Time for Quebec to put aside gripes

The circling of wagons to guard against the ominipresent external threat is the time-honoured tactic of Quebec governments in trouble.

Conseil de la fédération - les "fruits amers"...


OTTAWA - Quebec has defined itself as a grievance society, right down to its official motto, Je me souviens -- most often taken to mean "I remember what the English did to the French."
This has given Quebec premiers of all stripes moral purchase when dealing with self-flagellating federal governments. Benoit Pelletier, the Quebec Intergovernmental Affairs Minister, was only the latest in a long line of provincial extortionists seeking to wring yet more concessions from Ottawa this week when he said that Jean Charest's Liberal government wants to see Quebec's distinctiveness recognized in the Constitution in a charter of open federalism. "We will be very insistent," he said.
But at what point should Quebecers resolve that ancient enmities have been redressed and it's time to look closer to home for what ails their province? How about in the wake of a new report from the C.D. Howe Institute, which suggests that French Canadians are thriving economically, compared with the 1970s when incomes were lower than those of other ethnic groups?
The study by Francois Vaillancourt, Dominique Lemay and Luc Vaillancourt, entitled [Laggards No More->8071], says that the socio-economic status of francophones in Quebec has increased steadily since 1960, whether the measure is labour income, returns on language skills or ownership of the Quebec economy (up to 67% now from 47% in the 1960s).
Incomes of bilingual francophones now surpass all others, whether among men or women. In 1970, bilingual francophones barely earned the same as anglophones who didn't speak a word of French -- today the francophones are almost $5,000 ahead.
Although unilingual francophones still tend to trail other income groups, the authors note that in the years since the introduction of free trade in 1989, there has been a strengthening of the status of French in Quebec, "even as the unilingual English-U.S. market has become more important for Quebec firms."
"The relative status of francophones within Quebec itself is under no immediate threat," concluded the authors.
A month living with a French family in the nationalist heartland of the Saguenay offered first-hand testimony of this growing confidence that Quebec's culture and future are best protected within Canada.
Yet Mr.
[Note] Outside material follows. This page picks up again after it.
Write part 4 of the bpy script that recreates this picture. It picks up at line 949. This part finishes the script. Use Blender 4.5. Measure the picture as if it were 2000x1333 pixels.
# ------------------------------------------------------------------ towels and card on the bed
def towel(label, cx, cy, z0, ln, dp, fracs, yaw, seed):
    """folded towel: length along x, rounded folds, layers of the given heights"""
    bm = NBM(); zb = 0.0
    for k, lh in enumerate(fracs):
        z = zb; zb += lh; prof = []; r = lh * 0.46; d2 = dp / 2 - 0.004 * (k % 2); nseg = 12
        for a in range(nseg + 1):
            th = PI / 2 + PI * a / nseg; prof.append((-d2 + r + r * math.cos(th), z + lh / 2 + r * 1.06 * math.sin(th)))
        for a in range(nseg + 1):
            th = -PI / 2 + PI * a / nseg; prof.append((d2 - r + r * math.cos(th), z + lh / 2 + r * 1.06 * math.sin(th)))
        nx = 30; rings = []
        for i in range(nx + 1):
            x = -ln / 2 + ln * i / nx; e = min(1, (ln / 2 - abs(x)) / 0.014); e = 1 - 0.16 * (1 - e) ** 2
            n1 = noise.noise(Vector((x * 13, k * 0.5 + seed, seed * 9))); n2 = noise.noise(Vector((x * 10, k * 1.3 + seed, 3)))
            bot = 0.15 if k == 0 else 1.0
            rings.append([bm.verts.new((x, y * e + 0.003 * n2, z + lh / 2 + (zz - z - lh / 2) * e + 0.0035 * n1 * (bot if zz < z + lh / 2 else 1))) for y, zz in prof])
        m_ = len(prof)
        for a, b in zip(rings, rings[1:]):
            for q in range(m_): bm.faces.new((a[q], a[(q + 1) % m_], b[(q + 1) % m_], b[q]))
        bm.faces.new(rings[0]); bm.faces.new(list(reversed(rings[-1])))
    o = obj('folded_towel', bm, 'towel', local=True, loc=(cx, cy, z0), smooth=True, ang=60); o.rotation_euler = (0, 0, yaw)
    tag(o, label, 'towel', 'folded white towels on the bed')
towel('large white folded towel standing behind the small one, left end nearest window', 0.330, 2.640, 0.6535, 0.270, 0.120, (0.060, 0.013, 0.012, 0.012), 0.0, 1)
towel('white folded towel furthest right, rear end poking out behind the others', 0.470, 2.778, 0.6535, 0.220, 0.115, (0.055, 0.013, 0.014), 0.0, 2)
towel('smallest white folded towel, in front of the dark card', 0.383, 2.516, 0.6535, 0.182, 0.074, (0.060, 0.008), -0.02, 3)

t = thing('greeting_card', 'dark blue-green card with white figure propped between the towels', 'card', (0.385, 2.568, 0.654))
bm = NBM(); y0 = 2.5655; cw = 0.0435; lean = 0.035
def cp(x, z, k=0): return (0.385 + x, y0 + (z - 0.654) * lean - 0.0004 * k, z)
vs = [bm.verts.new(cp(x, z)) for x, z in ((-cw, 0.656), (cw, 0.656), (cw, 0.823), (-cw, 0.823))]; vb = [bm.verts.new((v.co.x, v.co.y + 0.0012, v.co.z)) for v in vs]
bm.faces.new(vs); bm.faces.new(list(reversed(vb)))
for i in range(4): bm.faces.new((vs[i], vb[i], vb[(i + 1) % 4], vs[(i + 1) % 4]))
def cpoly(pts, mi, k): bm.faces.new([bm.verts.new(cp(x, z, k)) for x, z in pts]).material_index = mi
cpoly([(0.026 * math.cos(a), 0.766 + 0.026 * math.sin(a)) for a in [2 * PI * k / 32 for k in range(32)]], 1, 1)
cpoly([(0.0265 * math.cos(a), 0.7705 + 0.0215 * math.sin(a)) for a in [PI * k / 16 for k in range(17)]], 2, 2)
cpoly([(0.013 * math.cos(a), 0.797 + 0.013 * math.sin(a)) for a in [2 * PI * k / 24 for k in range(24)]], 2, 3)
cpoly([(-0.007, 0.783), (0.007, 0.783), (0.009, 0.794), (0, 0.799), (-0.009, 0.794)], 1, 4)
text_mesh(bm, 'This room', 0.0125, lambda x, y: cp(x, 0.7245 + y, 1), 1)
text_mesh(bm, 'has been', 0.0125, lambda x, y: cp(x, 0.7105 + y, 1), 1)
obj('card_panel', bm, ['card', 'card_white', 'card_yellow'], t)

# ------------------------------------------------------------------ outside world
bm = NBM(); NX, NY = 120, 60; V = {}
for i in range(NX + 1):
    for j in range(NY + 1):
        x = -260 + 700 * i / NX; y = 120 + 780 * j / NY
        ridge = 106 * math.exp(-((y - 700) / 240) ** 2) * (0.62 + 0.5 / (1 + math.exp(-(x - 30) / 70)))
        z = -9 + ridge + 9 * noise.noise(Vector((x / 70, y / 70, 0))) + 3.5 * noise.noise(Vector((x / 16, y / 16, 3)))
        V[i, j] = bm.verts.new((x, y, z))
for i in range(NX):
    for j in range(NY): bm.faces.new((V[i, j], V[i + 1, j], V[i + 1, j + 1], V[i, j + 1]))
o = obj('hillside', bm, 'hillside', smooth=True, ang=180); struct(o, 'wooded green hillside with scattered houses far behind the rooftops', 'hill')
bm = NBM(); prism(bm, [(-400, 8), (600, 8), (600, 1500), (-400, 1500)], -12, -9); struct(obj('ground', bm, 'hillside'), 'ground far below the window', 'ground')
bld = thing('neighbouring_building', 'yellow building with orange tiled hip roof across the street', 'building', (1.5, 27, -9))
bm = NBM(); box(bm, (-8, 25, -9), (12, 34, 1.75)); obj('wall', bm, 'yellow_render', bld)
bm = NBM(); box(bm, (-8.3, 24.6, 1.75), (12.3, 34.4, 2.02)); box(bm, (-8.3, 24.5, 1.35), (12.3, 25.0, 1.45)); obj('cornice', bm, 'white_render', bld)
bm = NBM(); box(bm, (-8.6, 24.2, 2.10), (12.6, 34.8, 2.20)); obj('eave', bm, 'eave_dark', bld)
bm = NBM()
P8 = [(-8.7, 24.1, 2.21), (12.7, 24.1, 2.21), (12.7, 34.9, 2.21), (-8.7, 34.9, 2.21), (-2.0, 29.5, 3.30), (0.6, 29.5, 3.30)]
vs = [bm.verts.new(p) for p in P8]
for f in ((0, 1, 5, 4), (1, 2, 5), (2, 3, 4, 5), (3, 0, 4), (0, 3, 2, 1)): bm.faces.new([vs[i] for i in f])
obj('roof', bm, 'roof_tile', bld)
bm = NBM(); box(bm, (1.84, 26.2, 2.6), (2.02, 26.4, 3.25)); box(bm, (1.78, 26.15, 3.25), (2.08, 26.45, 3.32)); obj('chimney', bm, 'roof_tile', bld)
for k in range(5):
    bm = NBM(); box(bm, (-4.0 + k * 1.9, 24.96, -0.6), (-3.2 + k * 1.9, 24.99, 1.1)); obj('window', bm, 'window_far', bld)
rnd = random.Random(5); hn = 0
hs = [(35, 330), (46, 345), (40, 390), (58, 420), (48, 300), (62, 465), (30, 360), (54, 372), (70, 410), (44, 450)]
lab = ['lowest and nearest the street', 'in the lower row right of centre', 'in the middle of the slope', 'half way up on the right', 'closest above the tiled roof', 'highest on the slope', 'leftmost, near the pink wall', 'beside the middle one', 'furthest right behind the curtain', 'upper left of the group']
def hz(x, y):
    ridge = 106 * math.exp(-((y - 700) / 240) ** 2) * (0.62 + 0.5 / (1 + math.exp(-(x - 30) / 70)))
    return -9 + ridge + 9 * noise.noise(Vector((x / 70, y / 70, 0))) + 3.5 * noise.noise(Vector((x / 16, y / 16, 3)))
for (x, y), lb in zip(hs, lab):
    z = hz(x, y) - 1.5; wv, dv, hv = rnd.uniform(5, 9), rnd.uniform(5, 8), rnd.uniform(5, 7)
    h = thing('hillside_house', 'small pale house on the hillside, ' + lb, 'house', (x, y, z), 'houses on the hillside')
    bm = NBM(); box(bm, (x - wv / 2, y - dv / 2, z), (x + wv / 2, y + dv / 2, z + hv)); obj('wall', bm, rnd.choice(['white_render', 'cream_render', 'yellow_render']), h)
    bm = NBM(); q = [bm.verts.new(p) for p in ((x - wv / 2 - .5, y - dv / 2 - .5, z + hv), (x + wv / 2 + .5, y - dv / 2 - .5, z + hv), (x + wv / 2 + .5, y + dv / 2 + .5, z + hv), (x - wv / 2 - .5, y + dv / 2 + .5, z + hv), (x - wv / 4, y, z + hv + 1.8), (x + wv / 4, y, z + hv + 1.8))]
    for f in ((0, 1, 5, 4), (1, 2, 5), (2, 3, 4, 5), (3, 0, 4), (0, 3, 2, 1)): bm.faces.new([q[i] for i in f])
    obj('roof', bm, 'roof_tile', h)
Pelletier's statement this week ignores the gains that have been made and, in pressing for new constitutional negotiations, opens a new and dangerous front in the hostilities between Quebec and Ottawa.
As was perhaps inevitable in the aftermath of Mr. Charest's wafer-thin victory this spring, the provincial government is now wrapping itself in the fleurde-lis, in an attempt to steal thunder from the Parti Quebecois under new leader Pauline Marois and Mario Dumont's Action democratique du Quebec.
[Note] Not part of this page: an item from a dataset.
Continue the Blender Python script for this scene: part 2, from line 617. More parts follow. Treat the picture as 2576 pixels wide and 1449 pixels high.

Mr. Pelletier said his government will press Ottawa to be specific on what its recognition of the Quebecois as a "nation" really means. In addition, he wants to set limits on federal spending powers that will "protect" the province.
The circling of wagons to guard against the ominipresent external threat is the time-honoured tactic of Quebec governments in trouble. Mr. Pelletier's comments echo those made in the Quebec election by Mr. Dumont, who campaigned for a constitutional amendment to curb Ottawa's spending powers. He has long been sympathetic to the Allaire Report, produced by former Quebec Liberal dissident and first ADQ leader Jean Allaire, which suggested that Ottawa be left with sole jurisdiction of just five areas: defence, tariffs, currency, the national debt and equalization. All others, including foreign policy, were to be shared with the provinces.
Now it looks like Mr. Charest's Liberals are also bent on taking the "autonomist" line pioneered by the ADQ, a move that would leave the federal government as little more than a husk. This would force the ADQ to support Mr. Charest or look hypocritical. Ms Marois can be expected to fall into line behind the other two leaders, confident that nothing good for the federation can emerge.
All of this makes Finance Minister Jim Flaherty's pronouncement that federal-provincial bickering was "fini" after his budget look as wildly optimistic as a personals ad looking for a double-jointed supermodel who owns her own brewery.
The Conservatives handed the Charest government "nation" status and $700-million in additional equalization payments, only to see the money used to fund tax cuts instead of services.
When Mr. Charest comes calling again, Prime Minister Stephen Harper could be forgiven if he asks the Quebec Premier to choose between yet more demands and his professed support for federalism. Patience in donor provinces is running thin and Mr. Harper might wish to point to the new evidence that francophone Quebeckers have never had it so good before wading into the quagmire of yet more constitutional talks.